Friday, July 29, 2005

The Grueling Ordeal

The day you hand back the last midterm of the semester is always the most grueling day of office hours.

You sit in your office all semester, twiddling your thumbs and chatting with your officemates. Nobody comes in to talk to you. You start giving out a lot of D's and F's on quizzes, but nobody comes to see you. You tell your students that you expect that if they are not doing well, that they will come see you, but nobody comes to see you until there are only a few weeks left in the semester. And it's always the same thing:

"I'm obviously not doing well in your class. I've failed half the tests and quizzes. What can I do to pass the final exam?"

Well, given that the final exam is in A WEEK, probably not much.
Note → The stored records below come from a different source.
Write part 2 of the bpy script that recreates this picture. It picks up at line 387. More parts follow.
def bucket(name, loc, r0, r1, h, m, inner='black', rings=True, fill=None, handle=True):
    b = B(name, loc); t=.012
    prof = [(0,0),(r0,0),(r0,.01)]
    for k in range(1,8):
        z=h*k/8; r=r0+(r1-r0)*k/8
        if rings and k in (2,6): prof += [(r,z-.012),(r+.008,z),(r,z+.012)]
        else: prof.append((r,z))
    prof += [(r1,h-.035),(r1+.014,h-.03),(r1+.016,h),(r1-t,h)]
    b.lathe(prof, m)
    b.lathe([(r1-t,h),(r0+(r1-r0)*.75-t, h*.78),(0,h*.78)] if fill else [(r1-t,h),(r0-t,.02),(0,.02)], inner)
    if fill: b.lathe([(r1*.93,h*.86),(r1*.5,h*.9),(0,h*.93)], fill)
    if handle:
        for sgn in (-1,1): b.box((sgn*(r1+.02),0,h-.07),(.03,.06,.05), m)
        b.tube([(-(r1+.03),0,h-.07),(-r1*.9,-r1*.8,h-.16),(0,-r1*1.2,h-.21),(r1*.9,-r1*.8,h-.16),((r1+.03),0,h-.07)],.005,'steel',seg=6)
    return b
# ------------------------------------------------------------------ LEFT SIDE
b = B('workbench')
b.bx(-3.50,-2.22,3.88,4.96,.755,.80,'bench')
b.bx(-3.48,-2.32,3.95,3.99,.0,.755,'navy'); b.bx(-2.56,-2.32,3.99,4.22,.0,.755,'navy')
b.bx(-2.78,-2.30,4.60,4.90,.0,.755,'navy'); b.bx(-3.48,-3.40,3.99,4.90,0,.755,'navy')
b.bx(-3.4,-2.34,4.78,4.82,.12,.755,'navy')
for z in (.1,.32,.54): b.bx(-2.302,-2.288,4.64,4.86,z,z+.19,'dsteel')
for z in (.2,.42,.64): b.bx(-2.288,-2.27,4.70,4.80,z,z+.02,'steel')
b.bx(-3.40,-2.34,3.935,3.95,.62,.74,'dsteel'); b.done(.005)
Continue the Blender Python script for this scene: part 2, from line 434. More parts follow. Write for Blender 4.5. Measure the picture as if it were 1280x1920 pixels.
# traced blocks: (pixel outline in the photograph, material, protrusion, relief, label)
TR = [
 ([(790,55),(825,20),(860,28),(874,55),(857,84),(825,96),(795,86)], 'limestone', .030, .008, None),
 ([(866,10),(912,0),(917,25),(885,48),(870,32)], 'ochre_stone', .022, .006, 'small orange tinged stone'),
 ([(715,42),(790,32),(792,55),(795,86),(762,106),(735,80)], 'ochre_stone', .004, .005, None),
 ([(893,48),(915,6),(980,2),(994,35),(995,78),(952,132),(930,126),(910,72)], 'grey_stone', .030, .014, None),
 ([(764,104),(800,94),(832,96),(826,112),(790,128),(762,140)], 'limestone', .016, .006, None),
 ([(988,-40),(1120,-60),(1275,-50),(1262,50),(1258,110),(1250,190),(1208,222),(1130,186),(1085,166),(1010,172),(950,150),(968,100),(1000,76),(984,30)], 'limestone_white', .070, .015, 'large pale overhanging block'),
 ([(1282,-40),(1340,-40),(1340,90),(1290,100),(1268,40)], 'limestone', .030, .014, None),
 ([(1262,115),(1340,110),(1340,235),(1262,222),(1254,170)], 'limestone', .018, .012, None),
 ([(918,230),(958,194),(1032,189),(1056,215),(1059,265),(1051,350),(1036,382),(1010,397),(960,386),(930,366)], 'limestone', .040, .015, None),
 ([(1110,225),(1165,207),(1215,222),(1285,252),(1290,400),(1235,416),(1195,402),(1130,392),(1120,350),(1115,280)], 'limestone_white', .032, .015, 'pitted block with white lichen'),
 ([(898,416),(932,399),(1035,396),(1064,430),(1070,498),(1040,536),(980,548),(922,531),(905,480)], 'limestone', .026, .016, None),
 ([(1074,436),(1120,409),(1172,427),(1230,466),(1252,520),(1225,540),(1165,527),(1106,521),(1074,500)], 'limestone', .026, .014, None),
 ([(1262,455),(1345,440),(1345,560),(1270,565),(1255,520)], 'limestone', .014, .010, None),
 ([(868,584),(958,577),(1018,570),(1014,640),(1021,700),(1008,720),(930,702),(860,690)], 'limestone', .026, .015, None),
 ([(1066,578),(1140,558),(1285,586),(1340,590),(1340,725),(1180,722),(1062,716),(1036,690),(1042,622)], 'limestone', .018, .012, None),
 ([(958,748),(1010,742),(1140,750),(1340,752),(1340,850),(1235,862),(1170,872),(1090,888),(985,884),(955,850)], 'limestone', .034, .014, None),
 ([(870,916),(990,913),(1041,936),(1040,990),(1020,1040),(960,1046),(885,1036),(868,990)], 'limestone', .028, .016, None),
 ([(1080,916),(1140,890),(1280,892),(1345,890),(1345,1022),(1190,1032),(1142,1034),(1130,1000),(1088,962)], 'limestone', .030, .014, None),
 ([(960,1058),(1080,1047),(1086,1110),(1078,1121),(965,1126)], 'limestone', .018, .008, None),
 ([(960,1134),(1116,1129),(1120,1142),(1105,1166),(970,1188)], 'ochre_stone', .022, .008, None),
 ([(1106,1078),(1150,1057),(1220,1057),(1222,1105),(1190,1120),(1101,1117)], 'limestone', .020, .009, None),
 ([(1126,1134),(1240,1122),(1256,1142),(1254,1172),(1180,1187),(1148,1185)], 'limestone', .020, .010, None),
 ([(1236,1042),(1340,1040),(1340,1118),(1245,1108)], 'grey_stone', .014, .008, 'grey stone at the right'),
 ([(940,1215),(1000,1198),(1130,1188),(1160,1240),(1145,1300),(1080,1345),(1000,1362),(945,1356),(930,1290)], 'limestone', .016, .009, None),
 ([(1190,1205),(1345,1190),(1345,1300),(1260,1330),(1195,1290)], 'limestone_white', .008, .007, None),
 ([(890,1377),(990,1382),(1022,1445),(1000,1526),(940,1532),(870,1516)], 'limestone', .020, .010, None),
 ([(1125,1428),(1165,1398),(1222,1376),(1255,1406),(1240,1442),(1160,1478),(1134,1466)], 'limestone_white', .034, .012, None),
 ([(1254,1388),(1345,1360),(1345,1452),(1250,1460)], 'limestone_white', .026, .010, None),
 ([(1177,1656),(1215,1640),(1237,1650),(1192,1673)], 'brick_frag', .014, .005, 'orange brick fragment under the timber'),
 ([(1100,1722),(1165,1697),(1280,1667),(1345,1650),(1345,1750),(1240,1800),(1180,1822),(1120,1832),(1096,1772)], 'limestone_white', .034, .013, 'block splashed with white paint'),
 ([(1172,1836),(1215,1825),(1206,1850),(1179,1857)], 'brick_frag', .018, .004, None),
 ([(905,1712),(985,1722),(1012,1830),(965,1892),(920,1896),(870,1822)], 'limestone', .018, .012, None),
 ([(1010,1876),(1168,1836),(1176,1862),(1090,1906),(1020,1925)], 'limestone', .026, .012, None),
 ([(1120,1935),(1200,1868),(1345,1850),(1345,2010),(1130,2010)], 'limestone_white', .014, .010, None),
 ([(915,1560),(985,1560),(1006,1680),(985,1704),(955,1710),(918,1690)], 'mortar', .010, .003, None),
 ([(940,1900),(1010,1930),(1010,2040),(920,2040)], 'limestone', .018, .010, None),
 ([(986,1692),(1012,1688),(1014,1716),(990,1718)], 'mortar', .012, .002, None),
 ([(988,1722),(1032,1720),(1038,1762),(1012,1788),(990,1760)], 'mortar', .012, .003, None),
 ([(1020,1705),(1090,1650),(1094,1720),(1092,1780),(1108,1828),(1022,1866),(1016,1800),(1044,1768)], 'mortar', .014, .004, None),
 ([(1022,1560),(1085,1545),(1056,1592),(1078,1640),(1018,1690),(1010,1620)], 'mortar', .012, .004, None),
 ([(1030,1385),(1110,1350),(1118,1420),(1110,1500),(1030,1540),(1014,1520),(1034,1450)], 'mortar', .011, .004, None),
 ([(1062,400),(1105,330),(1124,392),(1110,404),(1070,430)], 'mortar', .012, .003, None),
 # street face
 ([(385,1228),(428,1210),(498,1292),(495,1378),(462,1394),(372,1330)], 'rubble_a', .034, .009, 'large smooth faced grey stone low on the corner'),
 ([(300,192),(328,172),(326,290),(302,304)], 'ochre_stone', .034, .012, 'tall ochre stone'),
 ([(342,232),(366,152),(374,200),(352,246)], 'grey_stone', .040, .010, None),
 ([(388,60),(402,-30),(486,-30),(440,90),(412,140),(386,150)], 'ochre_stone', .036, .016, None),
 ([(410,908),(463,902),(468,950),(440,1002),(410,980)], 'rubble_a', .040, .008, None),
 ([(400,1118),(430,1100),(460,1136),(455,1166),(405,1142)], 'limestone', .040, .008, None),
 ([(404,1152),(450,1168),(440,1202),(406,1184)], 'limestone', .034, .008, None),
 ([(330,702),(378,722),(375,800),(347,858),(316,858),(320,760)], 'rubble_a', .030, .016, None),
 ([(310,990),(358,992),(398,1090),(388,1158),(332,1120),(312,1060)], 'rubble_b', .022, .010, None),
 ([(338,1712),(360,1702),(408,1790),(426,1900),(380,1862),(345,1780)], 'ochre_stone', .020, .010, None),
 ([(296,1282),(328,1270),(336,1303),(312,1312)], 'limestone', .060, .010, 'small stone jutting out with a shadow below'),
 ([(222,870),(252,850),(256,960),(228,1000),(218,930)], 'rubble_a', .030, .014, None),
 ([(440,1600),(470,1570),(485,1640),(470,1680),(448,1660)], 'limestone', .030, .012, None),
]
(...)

I mean, let's face it. There are limits to how much math a person can learn in one sitting. If you didn't learn the stuff back when I was teaching it, your chances of learning it all in one lump sum and being able to catch up in time for the final are about the same as the chances that I will lose 30 pounds in that same amount of time. If people could learn unlimited math in one sitting, I could teach this class in a week and a half of comfortable eight-hour days.

The students get desperate. They come in and try to beg for points. I had one student who got 6 out of 10 on a problem. I spent half an hour explaining to him that I can only grade him on what he writes on his exam paper, not what he was thinking, and that if he doesn't write the number pi/4 on his paper, I have no way of knowing that he came up with this number, especially when everywhere he should have written pi/4 he wrote the square root of 2 instead. "But I was thinking of pi/4," he complained. "I just wrote square root of 2." Yeah, I bet he was thinking of pi/4, especially while I was going over the problem in class just an hour or so earlier. But he kept on explaining to me what each line he wrote really meant, how writing "sec 2 = pi/3" really meant he was plugging pi/3 into the original function (which was tan x - 2x), how he had really come up with the right value even though he wrote something different, but discarded it immediately because he knew it was not the answer. He proceeded to give his work a deconstruction worthy of a PhD in English Literature, finding meaning where only meaningless symbols had been written into statements that weren't even true.

If it wasn't so pathetic, it'd be funny.